Balbay günlüklerinin yayını için iddianamede yapılan değerlendirme de şöyle:
“Şüphelinin yayına sunduğu (…) başkasına ait verileri haksız ele geçirmek suretiyle yayınlayarak, günlükte adı geçen kişilere söz hakkı tanınmaması, tek taraflı değer yargılarıyla suçlanmalarına konu olabilecek iddiaların eleştiri sınırları dışında doğrudan ön yargılı bir yaklaşım ifade etmesi; içeriğindeki bilgilerin tamamının kişisel verilerin haksız olarak ele geçirilmesinden ibaret bulunması hasebiyle, basına tanınan hak ve özgürlüklerin hukuka aykırı kullanıldığı düşüncesinin oluştuğu…”


Cevap hakkı çağrısı yapıldı


Ali Çakır'ın hazırladığı iddianamede, “adı geçenlere söz hakkı tanınmadığı, eleştiri sınırlarını aşan şekilde ön yargıyla hareket edildiği” yönündeki ifadelere karşın, Balbay'a atfedilen günlüklerin yayımlandığı her gün, aynı sayfalarda kullanılmak üzere adı geçen herkese “cevap hakkı” için çağrıda bulunuldu. Balbay'ın avukatları aracılığıyla yaptığı açıklamalar ile Cumhuriyet'teki köşesinde yayımlanan yazılar da, hiçbir yorum eklenmeden “tırnak içinde” okura sunulan günlüklerin ardından yayımlandı.

“Soruşturmanın gizliliğini ihlal etmekle” de suçlanan Doğan Akın, bu iddiayı reddederken Bakırköy Cumhuriyet Savcılığı'na özetle şu açıklamayı yapmıştı:
“Günlüklerin yayını, İstanbul Cumhuriyet Başsavcılığı'nın 2. Ergenekon iddianamesinin tamamlanarak mahkemeye gönderildiğini açıklamasından yaklaşık 1 hafta sonra başladı. Bitmiş ve sonuçları iddianameye günlüklerle birlikte konulmuş, bu nedenle de aleniyet kazanacak olan bir soruşturmanın gizliliği ihlal edilmiş olamaz...”

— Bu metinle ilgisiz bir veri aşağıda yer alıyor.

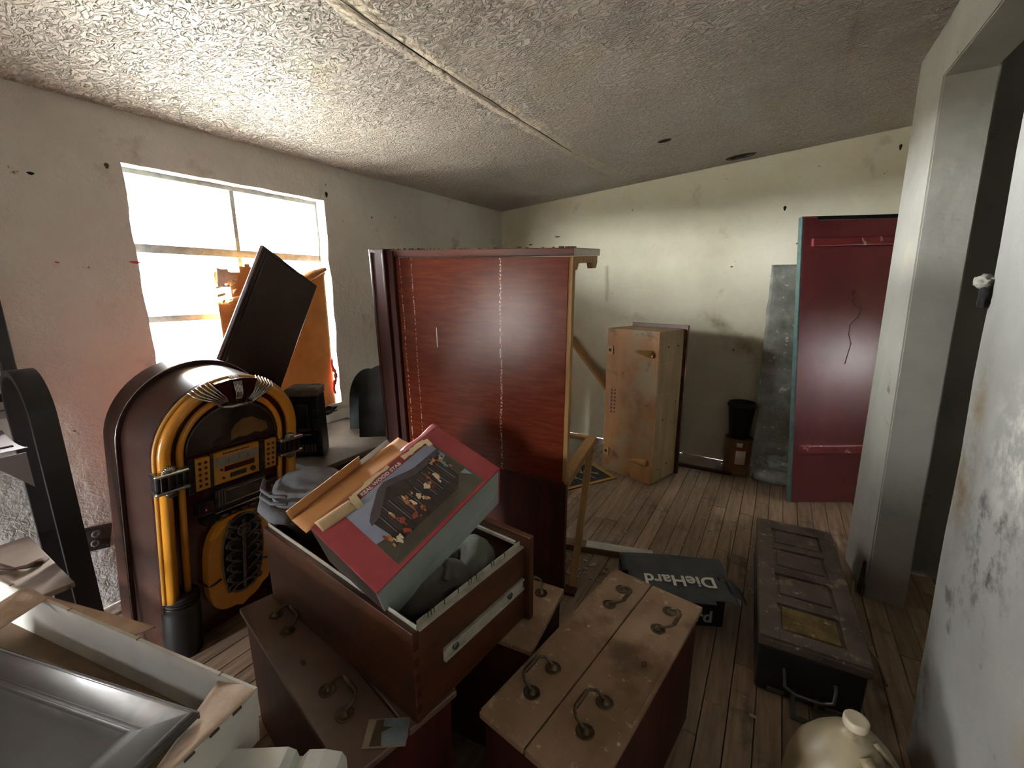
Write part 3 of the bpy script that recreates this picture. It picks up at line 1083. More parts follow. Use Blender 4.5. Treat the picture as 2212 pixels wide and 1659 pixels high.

Günlükler 2. Ergenekon iddianamesinde aynen yer aldı

 
Doğan Akın'a açılan davaya dayanak olan günlükler, yayımlanmasından birkaç gün sonra kamuoyuna açıklanan İkinci Ergenekon İddianamesi'nde aynen yer alarak kamuoyuna açıklandı. İkinci Ergenekon davasının iddianamesinde, Balbay'ın günlüklerinin, Doğan Akın'ın “özel hayat ve Cumhuriyet gazetesinin özel bilgileri” kapsamında görerek yayımlamadığı bölümleri de bütün ayrıntılarıyla yer aldı.